EXERCISE DETAILS
Write out each line word for word. Drop pictures.

GIVEN DATA
● ● ●

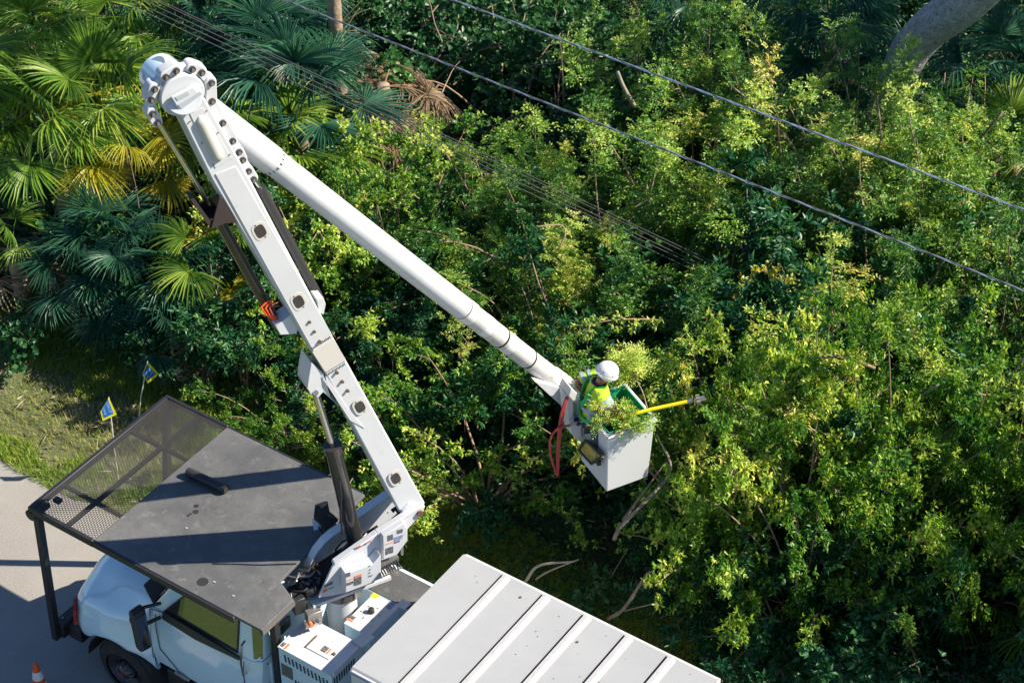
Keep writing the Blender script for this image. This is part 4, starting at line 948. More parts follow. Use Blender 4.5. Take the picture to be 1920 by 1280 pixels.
# ------------------------------------------------------------------ the worker
def skinned(name, verts, edges, radii, mt, parent, root=0, sub=2):
    me = bpy.data.meshes.new(name); me.from_pydata([tuple(map(float, v)) for v in verts], edges, []); me.update()
    o = bpy.data.objects.new(name, me); col.objects.link(o)
    if parent:
        o.parent = parent
        if parent.type == 'EMPTY': o.matrix_parent_inverse = Matrix.Translation(-parent.location)
    md = o.modifiers.new('skin', 'SKIN'); md.use_smooth_shade = True; md.use_x_symmetry = False
    for i, r in enumerate(radii):
        s_ = me.skin_vertices[0].data[i]; s_.radius = (r, r) if not hasattr(r, '__len__') else r; s_.use_root = (i == root)
    ss = o.modifiers.new('sub', 'SUBSURF'); ss.levels = sub; ss.render_levels = sub
    me.materials.append(M[mt]); return o
Fc = unit(BD * .9 - BN * .35); Lf = np.cross(ZZ, Fc)            # facing, and the worker's left
hip = onz(1117, 786, 4.30); neck = bl(3.87, 4.84, -.33)
head = onz(1138, 697, 5.02)
neck = onz(1124, 716, 4.84); chest = neck * .5 + hip * .5 + ZZ * .08 - Fc * .03; belly = hip * .6 + chest * .4
shL = neck + Lf * .22 - ZZ * .06 - Fc * .02; shR = neck - Lf * .22 - ZZ * .07
elL = onz(1079, 715, 4.72); haL = onz(1094, 738, 4.60); elR = onz(1143, 765, 4.62); haR = onz(1163, 778, 4.5)
knL = hip + Lf * .12 - ZZ * .42 + Fc * .05; ftL = bl(3.86, 3.46, -.12); knR = hip - Lf * .12 - ZZ * .42 + Fc * .06; ftR = bl(3.86, 3.46, -.42)
hL = hip + Lf * .1 - ZZ * .04; hR = hip - Lf * .1 - ZZ * .04
W_ = empty('person', bl(3.86, 3.42, -.27), 'worker in white helmet and yellow shirt with green harness, leaning in the bucket', 'person')
V_ = [hip, belly, chest, neck, head - ZZ * .05, shL, elL, haL, shR, elR, haR, hL, knL, ftL, ftL + Fc * .16, hR, knR, ftR, ftR + Fc * .16]
E_ = [(0, 1), (1, 2), (2, 3), (3, 4), (2, 5), (5, 6), (6, 7), (2, 8), (8, 9), (9, 10), (0, 11), (11, 12), (12, 13), (13, 14), (0, 15), (15, 16), (16, 17), (17, 18)]
Rd = [(.14, .11), (.14, .105), (.15, .11), .058, .085, .06, .045, .03, .06, .045, .03, .085, .06, .045, .03, .085, .06, .045, .03]
skinned('body', V_, E_, Rd, 'skin', W_)
skinned('shirt', [hip - ZZ * .02, belly, chest, neck - ZZ * .05, shL, (shL + elL) / 2, elL * .85 + shL * .15, shR, (shR + elR) / 2, elR * .85 + shR * .15],
        [(0, 1), (1, 2), (2, 3), (2, 4), (4, 5), (5, 6), (2, 7), (7, 8), (8, 9)], [(.21, .18), (.205, .175), (.22, .18), .1, .115, .1, .088, .115, .1, .088], 'vis', W_)
skinned('trousers', [hip, hL - ZZ * .02, knL, ftL + ZZ * .05, hR - ZZ * .02, knR, ftR + ZZ * .05], [(0, 1), (1, 2), (2, 3), (0, 4), (4, 5), (5, 6)], [(.165, .13), .11, .08, .065, .11, .08, .065], 'jeans', W_)
def finger_hand(c, d, side, m='skin'):
    vs = [c, c + d * .07]; ed = [(0, 1)]; rd = [.028, (.038, .018)]
    for k in range(4):
        o = side * (k - 1.5) * .021; ln_ = (.075, .085, .08, .062)[k]; b = len(vs)
        vs += [c + d * .085 + o, c + d * (.085 + ln_ * .5) + o - ZZ * .012, c + d * (.085 + ln_ * .75) + o - ZZ * .04]; ed += [(1, b), (b, b + 1), (b + 1, b + 2)]; rd += [.0095, .009, .008]
    b = len(vs); vs += [c + d * .03 + side * .04 - ZZ * .01, c + d * .07 + side * .055 - ZZ * .03]; ed += [(0, b), (b, b + 1)]; rd += [.011, .009]
    return skinned('hand', vs, ed, rd, m, W_, 0, 1)
finger_hand(haL, unit(haL - elL), unit(np.cross(unit(haL - elL), ZZ))); finger_hand(haR, unit(haR - elR), unit(np.cross(unit(haR - elR), ZZ)), 'orange')
# helmet, hair and face
hm = MB(); hz = head
hm.ball((0, 0, 0), .158, .132, .158, 28, 10, half=True); hm.tube([(0, 0, 0), (0, 0, -.045)], [.145, .14], 24, cap=False)
tilt = Matrix.Rotation(D2R(26), 3, Vector(tuple(Lf)))
def hxf(p): 
    q = Vector((0, 0, 0)) + Vector(tuple(Fc)) * p[0] + Vector(tuple(Lf)) * p[1] + Vector((0, 0, 1)) * p[2]; q = tilt @ q; return tuple(np.array(q) + hz)
def hput(name, mb, m, par=None, bevel=0, lab=None):
    mb.v = [hxf(p) for p in mb.v]; return pt(name, mb, m, par or W_, 50, bevel, lab)
hel = hput('helmet', hm, 'helmet', lab='white climbing helmet with vent slots')
rm = MB()
rm.tube([(.16 * math.cos(a), .13 * math.sin(a), -.004 - .01 * abs(math.sin(a))) for a in np.linspace(0, 2 * math.pi, 29)], .011, 6); hput('helmet_rim', rm, 'helmet', hel)
for a, z in ((.5, .05), (-.5, .05), (2.2, .05), (-2.2, .05), (1.3, .04), (-1.3, .04)):
    v = MB(); e = math.asin(z / .135); c = math.cos(e); v.ball((.153 * c * math.cos(a), .123 * c * math.sin(a), z), .016, .016, .009, 8, 4); hput('vent', v, 'stain', hel)
v = MB(); v.tube([(.157 * math.cos(e) * math.cos(.0), 0, .137 * math.sin(e)) for e in np.linspace(.15, 2.9, 14)], .008, 6); v.v = [(p[0] if True else 0, p[1], p[2]) for p in v.v]; hput('helmet_ridge', v, 'helmet', hel)
fc = MB(); fc.ball((.012, 0, -.05), .095, .078, .125, 16, 12); hput('face', fc, 'skin')
ns = MB(); ns.ball((.108, 0, -.07), .018, .012, .022, 8, 6); hput('nose', ns, 'skin')
for s_ in (-1, 1):
    e_ = MB(); e_.ball((.02, s_ * .08, -.055), .018, .012, .03, 8, 6); hput('ear', e_, 'skin')
    e_ = MB(); e_.ball((.098, s_ * .032, -.035), .012, .014, .007, 8, 5); hput('eye', e_, 'helmet'); e_ = MB(); e_.ball((.108, s_ * .032, -.035), .005, .006, .006, 6, 4); hput('iris', e_, 'stain')
    e_ = MB(); e_.tube([(.06, s_ * .09, 0), (.05, s_ * .085, -.08), (.06, s_ * .03, -.165), (.06, 0, -.17)], .006, 6); hput('chin_strap', e_, 'decred')
mo_ = MB(); mo_.cbox((.095, 0, -.11), (.01, 0, 0), (0, .045, 0), (0, 0, .008)); hput('mouth', mo_, 'maroon')
hr = MB(); hr.ball((-.012, 0, -.045), .096, .084, .09, 14, 8); hput('hair', hr, 'navy')
co = MB(); co.tube([neck + (Fc * math.cos(a) * .085 + Lf * math.sin(a) * .085) - ZZ * .015 + ZZ * .02 * math.cos(a) * -1 for a in np.linspace(0, 2 * math.pi, 17)], .024, 8); pt('collar', co, 'navy', W_)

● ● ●

SOLUTION
Keep writing the Blender script for this image. This is part 4, starting at line 948. More parts follow. Use Blender 4.5. Take the picture to be 1920 by 1280 pixels.
# ------------------------------------------------------------------ the worker
def skinned(name, verts, edges, radii, mt, parent, root=0, sub=2):
    me = bpy.data.meshes.new(name); me.from_pydata([tuple(map(float, v)) for v in verts], edges, []); me.update()
    o = bpy.data.objects.new(name, me); col.objects.link(o)
    if parent:
        o.parent = parent
        if parent.type == 'EMPTY': o.matrix_parent_inverse = Matrix.Translation(-parent.location)
    md = o.modifiers.new('skin', 'SKIN'); md.use_smooth_shade = True; md.use_x_symmetry = False
    for i, r in enumerate(radii):
        s_ = me.skin_vertices[0].data[i]; s_.radius = (r, r) if not hasattr(r, '__len__') else r; s_.use_root = (i == root)
    ss = o.modifiers.new('sub', 'SUBSURF'); ss.levels = sub; ss.render_levels = sub
    me.materials.append(M[mt]); return o
Fc = unit(BD * .9 - BN * .35); Lf = np.cross(ZZ, Fc)            # facing, and the worker's left
hip = onz(1117, 786, 4.30); neck = bl(3.87, 4.84, -.33)
head = onz(1138, 697, 5.02)
neck = onz(1124, 716, 4.84); chest = neck * .5 + hip * .5 + ZZ * .08 - Fc * .03; belly = hip * .6 + chest * .4
shL = neck + Lf * .22 - ZZ * .06 - Fc * .02; shR = neck - Lf * .22 - ZZ * .07
elL = onz(1079, 715, 4.72); haL = onz(1094, 738, 4.60); elR = onz(1143, 765, 4.62); haR = onz(1163, 778, 4.5)
knL = hip + Lf * .12 - ZZ * .42 + Fc * .05; ftL = bl(3.86, 3.46, -.12); knR = hip - Lf * .12 - ZZ * .42 + Fc * .06; ftR = bl(3.86, 3.46, -.42)
hL = hip + Lf * .1 - ZZ * .04; hR = hip - Lf * .1 - ZZ * .04
W_ = empty('person', bl(3.86, 3.42, -.27), 'worker in white helmet and yellow shirt with green harness, leaning in the bucket', 'person')
V_ = [hip, belly, chest, neck, head - ZZ * .05, shL, elL, haL, shR, elR, haR, hL, knL, ftL, ftL + Fc * .16, hR, knR, ftR, ftR + Fc * .16]
E_ = [(0, 1), (1, 2), (2, 3), (3, 4), (2, 5), (5, 6), (6, 7), (2, 8), (8, 9), (9, 10), (0, 11), (11, 12), (12, 13), (13, 14), (0, 15), (15, 16), (16, 17), (17, 18)]
Rd = [(.14, .11), (.14, .105), (.15, .11), .058, .085, .06, .045, .03, .06, .045, .03, .085, .06, .045, .03, .085, .06, .045, .03]
skinned('body', V_, E_, Rd, 'skin', W_)
skinned('shirt', [hip - ZZ * .02, belly, chest, neck - ZZ * .05, shL, (shL + elL) / 2, elL * .85 + shL * .15, shR, (shR + elR) / 2, elR * .85 + shR * .15],
        [(0, 1), (1, 2), (2, 3), (2, 4), (4, 5), (5, 6), (2, 7), (7, 8), (8, 9)], [(.21, .18), (.205, .175), (.22, .18), .1, .115, .1, .088, .115, .1, .088], 'vis', W_)
skinned('trousers', [hip, hL - ZZ * .02, knL, ftL + ZZ * .05, hR - ZZ * .02, knR, ftR + ZZ * .05], [(0, 1), (1, 2), (2, 3), (0, 4), (4, 5), (5, 6)], [(.165, .13), .11, .08, .065, .11, .08, .065], 'jeans', W_)
def finger_hand(c, d, side, m='skin'):
    vs = [c, c + d * .07]; ed = [(0, 1)]; rd = [.028, (.038, .018)]
    for k in range(4):
        o = side * (k - 1.5) * .021; ln_ = (.075, .085, .08, .062)[k]; b = len(vs)
        vs += [c + d * .085 + o, c + d * (.085 + ln_ * .5) + o - ZZ * .012, c + d * (.085 + ln_ * .75) + o - ZZ * .04]; ed += [(1, b), (b, b + 1), (b + 1, b + 2)]; rd += [.0095, .009, .008]
    b = len(vs); vs += [c + d * .03 + side * .04 - ZZ * .01, c + d * .07 + side * .055 - ZZ * .03]; ed += [(0, b), (b, b + 1)]; rd += [.011, .009]
    return skinned('hand', vs, ed, rd, m, W_, 0, 1)
finger_hand(haL, unit(haL - elL), unit(np.cross(unit(haL - elL), ZZ))); finger_hand(haR, unit(haR - elR), unit(np.cross(unit(haR - elR), ZZ)), 'orange')
# helmet, hair and face
hm = MB(); hz = head
hm.ball((0, 0, 0), .158, .132, .158, 28, 10, half=True); hm.tube([(0, 0, 0), (0, 0, -.045)], [.145, .14], 24, cap=False)
tilt = Matrix.Rotation(D2R(26), 3, Vector(tuple(Lf)))
def hxf(p): 
    q = Vector((0, 0, 0)) + Vector(tuple(Fc)) * p[0] + Vector(tuple(Lf)) * p[1] + Vector((0, 0, 1)) * p[2]; q = tilt @ q; return tuple(np.array(q) + hz)
def hput(name, mb, m, par=None, bevel=0, lab=None):
    mb.v = [hxf(p) for p in mb.v]; return pt(name, mb, m, par or W_, 50, bevel, lab)
hel = hput('helmet', hm, 'helmet', lab='white climbing helmet with vent slots')
rm = MB()
rm.tube([(.16 * math.cos(a), .13 * math.sin(a), -.004 - .01 * abs(math.sin(a))) for a in np.linspace(0, 2 * math.pi, 29)], .011, 6); hput('helmet_rim', rm, 'helmet', hel)
for a, z in ((.5, .05), (-.5, .05), (2.2, .05), (-2.2, .05), (1.3, .04), (-1.3, .04)):
    v = MB(); e = math.asin(z / .135); c = math.cos(e); v.ball((.153 * c * math.cos(a), .123 * c * math.sin(a), z), .016, .016, .009, 8, 4); hput('vent', v, 'stain', hel)
v = MB(); v.tube([(.157 * math.cos(e) * math.cos(.0), 0, .137 * math.sin(e)) for e in np.linspace(.15, 2.9, 14)], .008, 6); v.v = [(p[0] if True else 0, p[1], p[2]) for p in v.v]; hput('helmet_ridge', v, 'helmet', hel)
fc = MB(); fc.ball((.012, 0, -.05), .095, .078, .125, 16, 12); hput('face', fc, 'skin')
ns = MB(); ns.ball((.108, 0, -.07), .018, .012, .022, 8, 6); hput('nose', ns, 'skin')
for s_ in (-1, 1):
    e_ = MB(); e_.ball((.02, s_ * .08, -.055), .018, .012, .03, 8, 6); hput('ear', e_, 'skin')
    e_ = MB(); e_.ball((.098, s_ * .032, -.035), .012, .014, .007, 8, 5); hput('eye', e_, 'helmet'); e_ = MB(); e_.ball((.108, s_ * .032, -.035), .005, .006, .006, 6, 4); hput('iris', e_, 'stain')
    e_ = MB(); e_.tube([(.06, s_ * .09, 0), (.05, s_ * .085, -.08), (.06, s_ * .03, -.165), (.06, 0, -.17)], .006, 6); hput('chin_strap', e_, 'decred')
mo_ = MB(); mo_.cbox((.095, 0, -.11), (.01, 0, 0), (0, .045, 0), (0, 0, .008)); hput('mouth', mo_, 'maroon')
hr = MB(); hr.ball((-.012, 0, -.045), .096, .084, .09, 14, 8); hput('hair', hr, 'navy')
co = MB(); co.tube([neck + (Fc * math.cos(a) * .085 + Lf * math.sin(a) * .085) - ZZ * .015 + ZZ * .02 * math.cos(a) * -1 for a in np.linspace(0, 2 * math.pi, 17)], .024, 8); pt('collar', co, 'navy', W_)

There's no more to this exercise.